Re: When do you teach your personal style?
 
Quote:

Katherine Derbyshire wrote: (Post 336223)
Style of aikido is a little trickier. On the one hand, I think a dojo that expects a 5'4" 125 pound woman to have technique that looks exactly like a 6'4" 250 pound man's is probably not a place where I would encourage anyone to train.

On the other hand, if both people are teaching at the same dojo I would expect them to both have similar explanations for *why* their technique works, and similar reasoning behind whatever body-type driven adjustments they make. (I suspect this is part of what Tarik meant by "principle-based" instruction.)

Yep.. in part, what I mean by principle based instruction is that the reason that things work remain the same. I have been in situations where things I've been taught or have taught directly contradicted other instructors. I don't mean appeared to contradict (that happens lots early on if not careful simply because of nature of this), but actual, real different and contradictory explanations for how/why something works.

Principle based instruction allows a 4'11 student (I have a woman in my dojo who is that tall) to have technique that works for the exact same reasons as a 6'2 man. It may (should!) look different, but the reasons it works are literally the same. If not, there's something wrong with one or the others (or both) methods.

Principle based learning relies upon testable principles that can be proven or disproved again and again with simple tests.
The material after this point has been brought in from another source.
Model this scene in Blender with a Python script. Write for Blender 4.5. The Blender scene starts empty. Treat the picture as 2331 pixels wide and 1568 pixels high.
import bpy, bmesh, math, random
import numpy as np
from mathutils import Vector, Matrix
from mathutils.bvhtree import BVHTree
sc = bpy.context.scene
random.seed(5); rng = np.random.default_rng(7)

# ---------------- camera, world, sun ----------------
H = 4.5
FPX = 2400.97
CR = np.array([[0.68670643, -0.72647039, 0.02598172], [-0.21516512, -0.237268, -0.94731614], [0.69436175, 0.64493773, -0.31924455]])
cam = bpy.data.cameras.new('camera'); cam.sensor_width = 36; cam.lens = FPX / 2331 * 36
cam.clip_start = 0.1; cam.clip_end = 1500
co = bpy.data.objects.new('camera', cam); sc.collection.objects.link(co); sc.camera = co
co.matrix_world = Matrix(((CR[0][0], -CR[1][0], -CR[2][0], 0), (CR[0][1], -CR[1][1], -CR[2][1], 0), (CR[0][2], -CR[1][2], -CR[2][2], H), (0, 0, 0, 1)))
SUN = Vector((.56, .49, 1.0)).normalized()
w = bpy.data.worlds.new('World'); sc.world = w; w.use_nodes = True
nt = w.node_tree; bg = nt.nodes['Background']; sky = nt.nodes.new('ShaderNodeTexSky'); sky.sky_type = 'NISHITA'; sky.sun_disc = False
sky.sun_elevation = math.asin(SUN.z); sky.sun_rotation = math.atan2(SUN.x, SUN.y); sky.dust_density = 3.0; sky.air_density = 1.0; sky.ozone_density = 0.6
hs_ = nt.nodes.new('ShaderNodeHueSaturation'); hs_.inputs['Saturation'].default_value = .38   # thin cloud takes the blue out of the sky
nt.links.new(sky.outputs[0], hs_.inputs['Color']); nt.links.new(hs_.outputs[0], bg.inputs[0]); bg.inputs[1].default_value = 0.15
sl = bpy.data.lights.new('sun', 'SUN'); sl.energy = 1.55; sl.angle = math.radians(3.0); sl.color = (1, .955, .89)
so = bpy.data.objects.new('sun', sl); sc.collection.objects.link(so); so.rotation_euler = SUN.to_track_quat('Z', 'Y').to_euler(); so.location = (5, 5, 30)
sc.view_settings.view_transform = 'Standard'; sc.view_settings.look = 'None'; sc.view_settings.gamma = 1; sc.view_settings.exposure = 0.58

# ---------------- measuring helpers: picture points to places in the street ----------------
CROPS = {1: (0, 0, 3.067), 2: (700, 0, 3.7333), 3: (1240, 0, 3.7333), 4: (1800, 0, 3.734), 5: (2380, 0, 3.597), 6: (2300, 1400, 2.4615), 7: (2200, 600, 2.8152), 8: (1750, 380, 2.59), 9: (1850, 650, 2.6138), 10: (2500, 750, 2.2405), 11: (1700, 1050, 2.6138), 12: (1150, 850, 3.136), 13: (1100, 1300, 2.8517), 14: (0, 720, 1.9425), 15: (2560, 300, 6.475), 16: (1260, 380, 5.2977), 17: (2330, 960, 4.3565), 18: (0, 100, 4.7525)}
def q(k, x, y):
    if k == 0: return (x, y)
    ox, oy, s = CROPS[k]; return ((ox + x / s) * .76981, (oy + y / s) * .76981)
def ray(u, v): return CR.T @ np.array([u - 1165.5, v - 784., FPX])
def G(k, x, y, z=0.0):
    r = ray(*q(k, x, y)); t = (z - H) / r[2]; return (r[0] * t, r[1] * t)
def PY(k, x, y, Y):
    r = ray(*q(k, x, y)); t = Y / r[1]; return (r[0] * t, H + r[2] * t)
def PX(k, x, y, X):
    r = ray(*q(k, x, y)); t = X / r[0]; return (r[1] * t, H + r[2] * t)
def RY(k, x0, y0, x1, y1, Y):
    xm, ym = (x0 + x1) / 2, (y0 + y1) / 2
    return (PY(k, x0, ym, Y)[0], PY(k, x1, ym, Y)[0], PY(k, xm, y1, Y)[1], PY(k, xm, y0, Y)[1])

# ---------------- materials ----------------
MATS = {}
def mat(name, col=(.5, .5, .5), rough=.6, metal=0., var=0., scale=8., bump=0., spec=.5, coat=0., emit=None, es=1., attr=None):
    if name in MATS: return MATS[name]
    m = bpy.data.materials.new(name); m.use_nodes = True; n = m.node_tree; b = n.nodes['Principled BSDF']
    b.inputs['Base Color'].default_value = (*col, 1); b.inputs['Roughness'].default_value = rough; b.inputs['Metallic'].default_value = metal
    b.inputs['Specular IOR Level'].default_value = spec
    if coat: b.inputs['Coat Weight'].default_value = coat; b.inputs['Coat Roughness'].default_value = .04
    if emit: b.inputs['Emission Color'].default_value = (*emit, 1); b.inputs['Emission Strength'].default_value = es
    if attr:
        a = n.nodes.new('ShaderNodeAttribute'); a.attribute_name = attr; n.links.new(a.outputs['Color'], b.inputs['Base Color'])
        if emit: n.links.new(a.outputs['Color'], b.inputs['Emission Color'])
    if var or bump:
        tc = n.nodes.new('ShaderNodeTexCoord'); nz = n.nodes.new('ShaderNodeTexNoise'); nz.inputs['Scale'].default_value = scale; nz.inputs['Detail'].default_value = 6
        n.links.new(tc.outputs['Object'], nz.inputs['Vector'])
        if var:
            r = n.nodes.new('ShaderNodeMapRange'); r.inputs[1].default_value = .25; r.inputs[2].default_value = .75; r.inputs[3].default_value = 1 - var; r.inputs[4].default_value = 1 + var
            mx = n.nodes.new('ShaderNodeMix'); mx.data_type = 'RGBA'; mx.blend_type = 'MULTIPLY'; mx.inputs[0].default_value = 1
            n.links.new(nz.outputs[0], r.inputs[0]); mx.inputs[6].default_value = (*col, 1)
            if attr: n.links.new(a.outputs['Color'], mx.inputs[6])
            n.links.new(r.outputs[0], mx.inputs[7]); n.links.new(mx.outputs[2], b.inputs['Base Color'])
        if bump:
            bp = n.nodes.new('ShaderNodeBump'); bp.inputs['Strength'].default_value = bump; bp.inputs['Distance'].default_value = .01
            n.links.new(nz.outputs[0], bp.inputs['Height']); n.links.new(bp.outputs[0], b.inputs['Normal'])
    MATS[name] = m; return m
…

It's easy for all of us to fool ourselves without constant testing of both assumptions and actions.

I believe that there is a huge difference between someone who is simply leading a class and a teacher. In an ideal world, people should start by leading a class and learn how to teach from their teacher. In practice, this ideal world has long been broken and there are many very senior people running dojo who actually know very little about teaching.

Personally, I think this is one strong argument for the mode of silently leading of class by demoing a technique and allowing everyone to work it out themselves. But this is not teaching.